DEPRICATED - RITA NOW SUPPORTS JSON - https://github.com/activecm/rita
Covert Bro JSON files (specifically, conn, dns, http and ssl) in the input_folder to TSV in the output_folder
Active Countermeasures (https://www.activecountermeasures.com/) has an awesome project called RITA (https://github.com/activecm/rita) that analyzes bro, TSV, telemetry to look for beaconing, DNS tunneling, and blacklist hits.
Security Onion, by default, creates the bro telemetry as JSON. Several vendors I used needed JSON so the easiest thing was to create a converter.
The optimal way to use this script is to:
- Get your logs onto the same box that RITA is installed on
- Convert those logs with these scripts
- Use a rolling import of the converted logs into RITA
As an example, below is the methodology I use:
- On each Security Onion worker, use google-fluentd to send conn, dns, http, and ssl logs to Stackdriver. (Alternately, you could add a new syslog destination for those logs via /etc/syslog-ng/syslog.conf)
- Export those logs from Stackdriver to GCS (occurs hourly)
- An hourly cronjob, on the RITA box, downloads the new logs from GCS, converts them using these scripts, imports the logs into RITA with a rolling import, delete the logs you just imported (since it's a rolling chunked import).
- python3, python3-pip
- Libraries: tqdm (can be installed with pip3 install -r requirements.txt)

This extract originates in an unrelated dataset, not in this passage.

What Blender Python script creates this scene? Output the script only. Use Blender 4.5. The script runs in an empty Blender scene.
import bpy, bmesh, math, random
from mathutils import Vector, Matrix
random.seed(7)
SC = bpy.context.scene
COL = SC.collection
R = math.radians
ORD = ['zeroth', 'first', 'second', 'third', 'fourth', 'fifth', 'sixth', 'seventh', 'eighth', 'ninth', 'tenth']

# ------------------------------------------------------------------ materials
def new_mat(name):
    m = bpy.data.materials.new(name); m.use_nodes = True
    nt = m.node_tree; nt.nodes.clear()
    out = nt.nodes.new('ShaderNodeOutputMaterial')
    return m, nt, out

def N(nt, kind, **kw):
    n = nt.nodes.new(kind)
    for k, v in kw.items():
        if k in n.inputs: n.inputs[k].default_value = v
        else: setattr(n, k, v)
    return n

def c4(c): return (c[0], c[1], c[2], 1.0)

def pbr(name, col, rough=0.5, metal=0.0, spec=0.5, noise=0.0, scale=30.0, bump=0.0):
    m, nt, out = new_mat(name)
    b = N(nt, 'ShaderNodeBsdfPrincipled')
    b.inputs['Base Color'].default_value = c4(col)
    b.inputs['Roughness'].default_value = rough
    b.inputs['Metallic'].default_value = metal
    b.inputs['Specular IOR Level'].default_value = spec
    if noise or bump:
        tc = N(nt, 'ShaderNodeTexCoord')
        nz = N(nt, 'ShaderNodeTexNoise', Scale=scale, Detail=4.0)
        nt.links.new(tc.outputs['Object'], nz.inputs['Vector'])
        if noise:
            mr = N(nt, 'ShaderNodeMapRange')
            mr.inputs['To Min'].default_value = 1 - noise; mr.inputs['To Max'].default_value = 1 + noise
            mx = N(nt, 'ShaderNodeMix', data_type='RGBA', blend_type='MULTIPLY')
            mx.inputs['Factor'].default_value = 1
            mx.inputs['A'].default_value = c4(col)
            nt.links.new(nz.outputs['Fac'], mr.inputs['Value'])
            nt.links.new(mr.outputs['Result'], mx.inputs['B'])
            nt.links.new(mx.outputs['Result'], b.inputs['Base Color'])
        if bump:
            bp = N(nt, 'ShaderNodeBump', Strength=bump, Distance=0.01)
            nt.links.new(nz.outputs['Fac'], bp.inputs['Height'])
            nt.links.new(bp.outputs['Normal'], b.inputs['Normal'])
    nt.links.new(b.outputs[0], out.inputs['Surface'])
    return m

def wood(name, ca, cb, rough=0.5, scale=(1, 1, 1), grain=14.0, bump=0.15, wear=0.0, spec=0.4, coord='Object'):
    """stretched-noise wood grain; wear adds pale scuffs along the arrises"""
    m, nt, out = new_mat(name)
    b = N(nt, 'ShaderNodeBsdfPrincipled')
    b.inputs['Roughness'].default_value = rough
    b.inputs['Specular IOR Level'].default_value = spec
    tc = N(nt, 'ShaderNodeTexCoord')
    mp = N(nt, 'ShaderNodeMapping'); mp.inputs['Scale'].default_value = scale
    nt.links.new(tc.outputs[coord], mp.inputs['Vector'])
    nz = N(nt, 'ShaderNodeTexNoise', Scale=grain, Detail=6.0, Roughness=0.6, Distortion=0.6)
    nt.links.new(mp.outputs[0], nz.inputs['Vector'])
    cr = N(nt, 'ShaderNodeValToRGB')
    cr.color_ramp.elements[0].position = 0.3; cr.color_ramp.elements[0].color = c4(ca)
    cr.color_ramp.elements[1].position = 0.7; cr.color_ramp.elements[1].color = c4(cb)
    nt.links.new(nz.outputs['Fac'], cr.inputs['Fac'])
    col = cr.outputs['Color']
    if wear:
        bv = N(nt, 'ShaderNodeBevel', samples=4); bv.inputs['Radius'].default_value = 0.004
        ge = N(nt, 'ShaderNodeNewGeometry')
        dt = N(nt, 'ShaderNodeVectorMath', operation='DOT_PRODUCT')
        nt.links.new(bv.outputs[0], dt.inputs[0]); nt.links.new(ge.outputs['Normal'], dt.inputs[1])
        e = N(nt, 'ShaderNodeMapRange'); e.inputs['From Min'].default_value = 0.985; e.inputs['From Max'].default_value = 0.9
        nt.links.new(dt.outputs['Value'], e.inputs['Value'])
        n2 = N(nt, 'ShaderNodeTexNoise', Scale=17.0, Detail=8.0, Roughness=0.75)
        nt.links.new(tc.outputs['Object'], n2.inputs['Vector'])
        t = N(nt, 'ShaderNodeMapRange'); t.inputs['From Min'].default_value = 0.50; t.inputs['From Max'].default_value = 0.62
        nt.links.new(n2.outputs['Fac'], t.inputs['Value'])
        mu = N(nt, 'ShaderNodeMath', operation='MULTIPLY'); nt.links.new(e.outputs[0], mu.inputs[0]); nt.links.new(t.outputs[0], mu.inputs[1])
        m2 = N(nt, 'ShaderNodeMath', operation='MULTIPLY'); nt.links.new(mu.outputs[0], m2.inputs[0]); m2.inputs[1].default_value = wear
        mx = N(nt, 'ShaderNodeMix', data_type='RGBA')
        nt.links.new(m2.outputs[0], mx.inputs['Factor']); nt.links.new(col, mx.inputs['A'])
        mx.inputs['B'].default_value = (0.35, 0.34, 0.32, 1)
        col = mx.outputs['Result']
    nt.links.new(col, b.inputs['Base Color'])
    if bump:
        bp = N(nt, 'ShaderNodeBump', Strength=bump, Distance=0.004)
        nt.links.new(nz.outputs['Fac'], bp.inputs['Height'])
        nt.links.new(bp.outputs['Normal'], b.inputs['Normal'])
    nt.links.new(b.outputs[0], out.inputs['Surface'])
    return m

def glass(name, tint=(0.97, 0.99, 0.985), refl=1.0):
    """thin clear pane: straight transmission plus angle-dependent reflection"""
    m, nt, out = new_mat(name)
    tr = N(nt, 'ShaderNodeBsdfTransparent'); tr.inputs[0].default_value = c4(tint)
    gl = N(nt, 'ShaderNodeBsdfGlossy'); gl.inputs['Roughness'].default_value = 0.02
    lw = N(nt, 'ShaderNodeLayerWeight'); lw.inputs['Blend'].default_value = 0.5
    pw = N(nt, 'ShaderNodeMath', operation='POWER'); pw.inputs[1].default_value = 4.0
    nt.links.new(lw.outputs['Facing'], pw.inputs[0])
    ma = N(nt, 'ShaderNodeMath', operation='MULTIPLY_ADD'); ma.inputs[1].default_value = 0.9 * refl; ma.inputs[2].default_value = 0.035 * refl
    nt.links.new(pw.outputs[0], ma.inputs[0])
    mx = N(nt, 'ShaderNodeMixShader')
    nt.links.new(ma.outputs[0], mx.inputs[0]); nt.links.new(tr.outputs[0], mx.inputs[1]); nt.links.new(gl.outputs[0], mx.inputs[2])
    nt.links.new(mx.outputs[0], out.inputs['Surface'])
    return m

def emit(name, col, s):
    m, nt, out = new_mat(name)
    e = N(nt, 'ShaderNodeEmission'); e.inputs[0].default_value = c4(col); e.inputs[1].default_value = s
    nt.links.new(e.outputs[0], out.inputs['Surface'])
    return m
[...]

python3 run_parser.py -i json/ -o tsv/
Converting files from JSON to TSV
Running: json/ssl.log
Running: json/http.log
Running: json/dns.log
Making directory: tsv/subdir
Uncompressing json/subdir/ssl-subdir.log.gz
Running: json/subdir/ssl-subdir.log
Uncompressing json/subdir/http-subdir.log.gz
Running: json/subdir/http-subdir.log
Running: json/subdir/conn-subdir.log
Running: json/subdir/dns-subdir.log
89%|█████████████████████████████████████████████████████████▏ | 8/9 [00:00<00:00, 75.05it/s]

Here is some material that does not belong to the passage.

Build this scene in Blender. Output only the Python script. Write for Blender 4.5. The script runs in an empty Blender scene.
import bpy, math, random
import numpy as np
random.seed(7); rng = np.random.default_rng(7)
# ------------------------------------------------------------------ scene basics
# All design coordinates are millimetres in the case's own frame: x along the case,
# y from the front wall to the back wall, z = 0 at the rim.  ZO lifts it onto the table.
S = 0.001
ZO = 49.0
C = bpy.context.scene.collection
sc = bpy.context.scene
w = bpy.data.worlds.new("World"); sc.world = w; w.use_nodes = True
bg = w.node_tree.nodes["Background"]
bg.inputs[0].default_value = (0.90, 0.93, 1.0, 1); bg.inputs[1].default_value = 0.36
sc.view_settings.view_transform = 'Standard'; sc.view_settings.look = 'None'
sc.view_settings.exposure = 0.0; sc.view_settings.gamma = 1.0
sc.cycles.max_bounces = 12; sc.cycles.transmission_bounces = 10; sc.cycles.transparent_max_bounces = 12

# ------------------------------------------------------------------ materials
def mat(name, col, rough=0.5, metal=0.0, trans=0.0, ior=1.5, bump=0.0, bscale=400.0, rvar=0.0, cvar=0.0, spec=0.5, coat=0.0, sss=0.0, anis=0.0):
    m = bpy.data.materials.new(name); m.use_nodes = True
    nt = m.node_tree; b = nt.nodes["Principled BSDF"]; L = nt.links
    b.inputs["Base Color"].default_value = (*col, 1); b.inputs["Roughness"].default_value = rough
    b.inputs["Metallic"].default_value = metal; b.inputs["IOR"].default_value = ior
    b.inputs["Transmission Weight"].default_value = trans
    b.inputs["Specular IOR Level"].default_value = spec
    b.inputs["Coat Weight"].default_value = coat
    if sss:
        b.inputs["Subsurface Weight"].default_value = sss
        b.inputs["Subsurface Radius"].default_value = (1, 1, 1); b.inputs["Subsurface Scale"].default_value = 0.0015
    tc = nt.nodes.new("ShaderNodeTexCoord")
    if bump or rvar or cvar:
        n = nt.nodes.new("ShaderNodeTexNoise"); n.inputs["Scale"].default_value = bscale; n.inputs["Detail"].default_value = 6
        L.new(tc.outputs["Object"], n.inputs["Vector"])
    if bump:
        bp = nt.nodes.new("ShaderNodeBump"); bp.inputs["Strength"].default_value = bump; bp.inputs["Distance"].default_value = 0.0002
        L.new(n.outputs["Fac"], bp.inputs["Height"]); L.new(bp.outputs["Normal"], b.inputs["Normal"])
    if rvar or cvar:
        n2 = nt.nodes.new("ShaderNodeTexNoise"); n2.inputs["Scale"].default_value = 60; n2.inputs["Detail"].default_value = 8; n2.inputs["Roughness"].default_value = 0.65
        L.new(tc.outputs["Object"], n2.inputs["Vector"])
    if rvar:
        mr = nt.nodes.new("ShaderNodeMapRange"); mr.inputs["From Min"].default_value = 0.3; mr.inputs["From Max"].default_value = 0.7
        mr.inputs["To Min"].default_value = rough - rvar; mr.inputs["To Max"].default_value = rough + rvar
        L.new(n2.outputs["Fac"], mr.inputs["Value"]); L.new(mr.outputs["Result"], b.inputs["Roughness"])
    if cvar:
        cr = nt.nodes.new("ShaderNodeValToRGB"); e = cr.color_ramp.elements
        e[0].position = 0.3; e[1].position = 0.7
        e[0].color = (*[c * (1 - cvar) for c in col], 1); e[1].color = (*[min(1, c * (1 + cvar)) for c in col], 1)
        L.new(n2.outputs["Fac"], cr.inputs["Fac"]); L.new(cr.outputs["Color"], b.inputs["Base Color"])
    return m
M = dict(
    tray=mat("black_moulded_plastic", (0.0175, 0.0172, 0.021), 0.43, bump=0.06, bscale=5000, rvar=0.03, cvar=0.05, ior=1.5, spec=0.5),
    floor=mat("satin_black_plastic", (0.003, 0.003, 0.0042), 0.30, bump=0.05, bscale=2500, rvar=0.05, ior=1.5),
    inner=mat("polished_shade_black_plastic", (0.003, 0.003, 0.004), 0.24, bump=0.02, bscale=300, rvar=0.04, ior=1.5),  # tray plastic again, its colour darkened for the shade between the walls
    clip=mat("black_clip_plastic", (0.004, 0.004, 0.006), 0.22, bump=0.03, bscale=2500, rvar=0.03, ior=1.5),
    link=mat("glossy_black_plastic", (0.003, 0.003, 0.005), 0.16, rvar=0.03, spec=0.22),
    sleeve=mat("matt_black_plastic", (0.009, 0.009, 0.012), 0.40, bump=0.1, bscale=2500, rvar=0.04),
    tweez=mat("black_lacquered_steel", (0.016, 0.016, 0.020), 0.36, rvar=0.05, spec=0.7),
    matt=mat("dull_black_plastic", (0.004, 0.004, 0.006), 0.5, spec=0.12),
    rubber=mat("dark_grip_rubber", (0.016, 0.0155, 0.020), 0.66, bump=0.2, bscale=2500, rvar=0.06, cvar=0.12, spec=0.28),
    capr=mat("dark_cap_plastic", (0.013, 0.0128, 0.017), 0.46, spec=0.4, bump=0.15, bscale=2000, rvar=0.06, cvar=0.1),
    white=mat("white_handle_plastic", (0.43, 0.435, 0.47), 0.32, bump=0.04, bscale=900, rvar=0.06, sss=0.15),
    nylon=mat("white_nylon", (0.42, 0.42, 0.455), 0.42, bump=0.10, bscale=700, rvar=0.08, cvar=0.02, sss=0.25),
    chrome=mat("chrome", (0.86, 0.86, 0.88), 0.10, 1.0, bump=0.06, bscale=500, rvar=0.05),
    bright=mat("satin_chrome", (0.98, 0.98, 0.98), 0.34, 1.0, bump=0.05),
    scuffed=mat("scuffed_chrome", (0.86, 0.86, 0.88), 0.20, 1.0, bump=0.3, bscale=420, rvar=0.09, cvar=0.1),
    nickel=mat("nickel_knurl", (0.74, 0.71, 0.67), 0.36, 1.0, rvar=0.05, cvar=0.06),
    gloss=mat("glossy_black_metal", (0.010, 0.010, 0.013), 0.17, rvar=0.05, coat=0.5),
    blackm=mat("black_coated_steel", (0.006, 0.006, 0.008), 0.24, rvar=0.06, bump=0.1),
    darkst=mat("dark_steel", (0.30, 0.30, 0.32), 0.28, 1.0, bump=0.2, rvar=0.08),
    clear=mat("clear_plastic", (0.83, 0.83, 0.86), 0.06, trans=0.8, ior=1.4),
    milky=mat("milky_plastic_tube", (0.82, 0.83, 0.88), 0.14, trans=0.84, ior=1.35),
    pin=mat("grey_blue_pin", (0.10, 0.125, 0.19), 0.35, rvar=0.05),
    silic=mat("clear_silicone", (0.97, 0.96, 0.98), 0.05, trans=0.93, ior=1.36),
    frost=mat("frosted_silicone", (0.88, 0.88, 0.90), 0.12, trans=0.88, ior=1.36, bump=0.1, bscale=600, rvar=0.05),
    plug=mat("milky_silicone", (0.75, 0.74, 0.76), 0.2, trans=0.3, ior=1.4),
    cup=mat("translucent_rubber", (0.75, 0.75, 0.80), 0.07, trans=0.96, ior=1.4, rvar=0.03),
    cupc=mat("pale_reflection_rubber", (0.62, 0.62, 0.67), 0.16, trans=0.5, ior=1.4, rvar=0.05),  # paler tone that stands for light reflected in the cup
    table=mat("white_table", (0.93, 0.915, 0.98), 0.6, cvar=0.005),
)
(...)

There is an optional parameter "--keep_original" or "-k" which will keep the gunzip'd files AND delete the decompressed files after running them
- For every file/path in the input folder path:
- For every input folder, create the corresponding output folder
- For every actual file
- Create a new output file, in the same corresponding directory as the input file
- If the file is a ".gz" gunzip it. (keeping gz file if -k/--keep_original parameter is given)

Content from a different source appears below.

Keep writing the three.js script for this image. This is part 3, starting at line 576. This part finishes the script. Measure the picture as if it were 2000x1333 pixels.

- Check the first line of the file to see what file type it is (e.g. conn, by checking the keys in the dict)
- Add the TSV header to the output file
- Add each JSON line as TSV to the output file
- Delete the decompressed ".gz" file IF the -k/--keep_original parameter is given
- Be careful with module/make_header.py. The header format is finicky, e.g. most items are separated by tabs, not spaces. Modifying it (e.g. converting the tabs to 4 spaces) will break TSV readers/parsers.
- All initial and resulting files will be maintained. It is up to you to manage the file deletion on your own if you're changing in/out files.
- The script will overwrite files in the output folder if it already exists.